At five tons gross weight, the Reaper is four times heavier than the Predator. Its size 36 feet long, with a 66-foot wingspan is comparable to the profile of the Air Force's workhorse A-10 attack plane. It can fly twice as fast and twice as high as the Predator. Most significantly, it carries many more weapons.
While the Predator is armed with two Hellfire missiles, the Reaper can carry 14 of the air-to-ground weapons or four Hellfires and two 500-pound bombs.
"It's not a recon squadron," Col. Joe Guasella, operations chief for the Central Command's air component, said of the Reapers. "It's an attack squadron, with a lot more kinetic ability."
"Kinetic" Pentagon argot for destructive power is what the Air Force had in mind when it christened its newest robot plane with a name associated with death.
"The name Reaper captures the lethal nature of this new weapon system," Gen. T. Michael Moseley, Air Force chief of staff, said in announcing the name last September.
General Atomics of San Diego has built at least nine of the MQ-9s thus far, at a cost of $69 million per set of four aircraft, with ground equipment.
The Air Force's 432nd Wing, a UAV unit formally established on May 1, is to eventually fly 60 Reapers and 160 Predators. The numbers to be assigned to Iraq and Afghanistan will be classified.
The Reaper is expected to be flown as the Predator is by a two-member team of pilot and sensor operator who work at computer control stations and video screens that display what the UAV "sees." Teams at Balad, housed in a hangar beside the runways, perform the takeoffs and landings, and similar teams at Nevada's Creech Air Force Base, linked to the aircraft via satellite, take over for the long hours of overflying the Iraqi landscape.
American ground troops, equipped with laptops that can download real-time video from UAVs overhead, "want more and more of it," said Maj. Chris Snodgrass, the Predator squadron commander here.
The Reaper's speed will help. "Our problem is speed," Snodgrass said of the 140-mph Predator. "If there are troops in contact, we may not get there fast enough. The Reaper will be faster and fly farther."
The new robot plane is expected to be able to stay aloft for 14 hours fully armed, watching an area and waiting for targets to emerge.
"It's going to bring us flexibility, range, speed and persistence," said regional commander North, "such that I will be able to work lots of areas for a long, long time."
The British also are impressed with the Reaper, and are buying three for deployment in Afghanistan later this year. The Royal Air Force version will stick to the "recon" mission, however no weapons on board.
source: 15jul2007
Size comparison of Reaper and Predator.
Yep, it’s getting tougher and tougher to be a guerrilla. The days of G’s hiding out like Robin Hood and his Merry Men are OVER when the govt/occupiers have this kind of overmatch.
the obvious achilles heel of these things is the command and control network. No doubt potential adversaries like China have plans for cyberattacks in the event of conflict.

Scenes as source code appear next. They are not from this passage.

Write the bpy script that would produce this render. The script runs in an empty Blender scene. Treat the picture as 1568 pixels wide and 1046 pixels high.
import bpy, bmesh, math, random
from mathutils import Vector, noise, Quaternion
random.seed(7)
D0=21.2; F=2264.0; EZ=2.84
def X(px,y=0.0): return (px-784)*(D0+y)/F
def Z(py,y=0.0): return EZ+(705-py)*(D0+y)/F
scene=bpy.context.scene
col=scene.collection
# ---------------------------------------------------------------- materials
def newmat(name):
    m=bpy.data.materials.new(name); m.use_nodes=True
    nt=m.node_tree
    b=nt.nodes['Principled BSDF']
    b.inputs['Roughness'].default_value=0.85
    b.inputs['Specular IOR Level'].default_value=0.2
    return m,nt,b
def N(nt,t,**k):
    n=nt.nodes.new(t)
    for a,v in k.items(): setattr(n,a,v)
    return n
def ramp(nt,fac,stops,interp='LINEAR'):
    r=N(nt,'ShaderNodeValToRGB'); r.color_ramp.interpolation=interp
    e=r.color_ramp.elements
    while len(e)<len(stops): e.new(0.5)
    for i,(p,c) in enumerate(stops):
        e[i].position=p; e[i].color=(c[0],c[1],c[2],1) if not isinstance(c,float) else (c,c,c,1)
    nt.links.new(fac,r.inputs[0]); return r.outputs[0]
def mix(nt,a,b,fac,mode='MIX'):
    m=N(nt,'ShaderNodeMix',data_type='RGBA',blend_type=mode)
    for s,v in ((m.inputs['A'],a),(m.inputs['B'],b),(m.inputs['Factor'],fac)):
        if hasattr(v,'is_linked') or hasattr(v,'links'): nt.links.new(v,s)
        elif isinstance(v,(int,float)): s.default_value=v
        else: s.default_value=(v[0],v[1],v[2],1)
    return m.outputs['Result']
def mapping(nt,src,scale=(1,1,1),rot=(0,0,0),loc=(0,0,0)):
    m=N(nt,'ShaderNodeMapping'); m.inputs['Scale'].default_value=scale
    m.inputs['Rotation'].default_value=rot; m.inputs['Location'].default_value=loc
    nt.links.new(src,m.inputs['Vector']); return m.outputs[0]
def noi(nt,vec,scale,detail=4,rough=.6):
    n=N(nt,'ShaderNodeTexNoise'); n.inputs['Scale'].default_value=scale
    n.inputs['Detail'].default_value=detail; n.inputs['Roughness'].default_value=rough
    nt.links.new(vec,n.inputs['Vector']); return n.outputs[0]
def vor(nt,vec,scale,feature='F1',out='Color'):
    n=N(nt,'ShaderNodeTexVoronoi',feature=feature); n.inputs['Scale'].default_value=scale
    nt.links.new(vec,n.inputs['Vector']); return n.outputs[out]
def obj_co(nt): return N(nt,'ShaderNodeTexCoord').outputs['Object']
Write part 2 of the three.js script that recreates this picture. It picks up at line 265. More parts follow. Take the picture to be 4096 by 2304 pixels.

Yes, major nations can counter them. But it’s pretty tough if you’re trying to survive as an old school guerrilla without links to major state sponsors.
Amen. These would be a tyrant’s best tool.
This is a great weapon to fight inferior forces. Fighting a more conventional foe, like China, it won’t help much. I would expect China to shoot down all our satellites in the first few minutes of a conflict.
yep, that’s the downside.
“And he performed great and miraculous signs, even causing fire to come down from heaven to earth in full view of men.”
Another example of the side-effect of being in "the wrong war."
In peacetime, Generals' pet projects (Crusader artillery, etc) are funded. During a war, when troops are being "worn out" we're getting experience that can't be simulated and real-world battle-testing of weapons for the current and next war.
The russkies are flying 50 year old propaganda missions with empty bombers. Americans are flying 21st 'terminator' drones with hot weapons.
Just recently people were asking about PRVs and the next generation attack aircraft. Some people thought an armed UAV was silly and wouldn’t be mainstream. The fact is that they cost millions less and can be made to do far more than a manned aircraft. In fact, with computer controlled flight systems the “pilot” doesn’t need to be a trained pilot at all. They just tell the aircraft what they want to do and the computer decides how to do it; airspeed, rudder, controls, etc. They are far more dangerous to the enemy because no one knows after they depart where they are going because they can loiter for what seems to be forever.
Okay....so I’ve read the responses so far.
What’s the general opinion? I mean, are these things good or bad?
As far as I’m concerned...if they are used to kill terrorists or people trying to kill our troops...rock on, dude!
On the other hand...do you think these will be used against US, here in the United States? To what purpose?
Educate me, please!
I predicted the end of the Soviet missile threat as soon as our anti-missile systems caught up with our human weapon systems.
We’ve had several generations of kids growing up to fight interstellar aliens or whatnot using joysticks and push-button weapons. My guess is they’d be bored by having a twenty-minute window to shoot down a missile.
The new UAV weapons are perfect for these kids. They’re pre-trained in many ways.
Thanks Travis
These killer drones are terrific for fighting non-technological primitives.
They won’t be nearly as useful fighting a first world adversary.
As long as we are only facing insurgents and guerrillas, fine.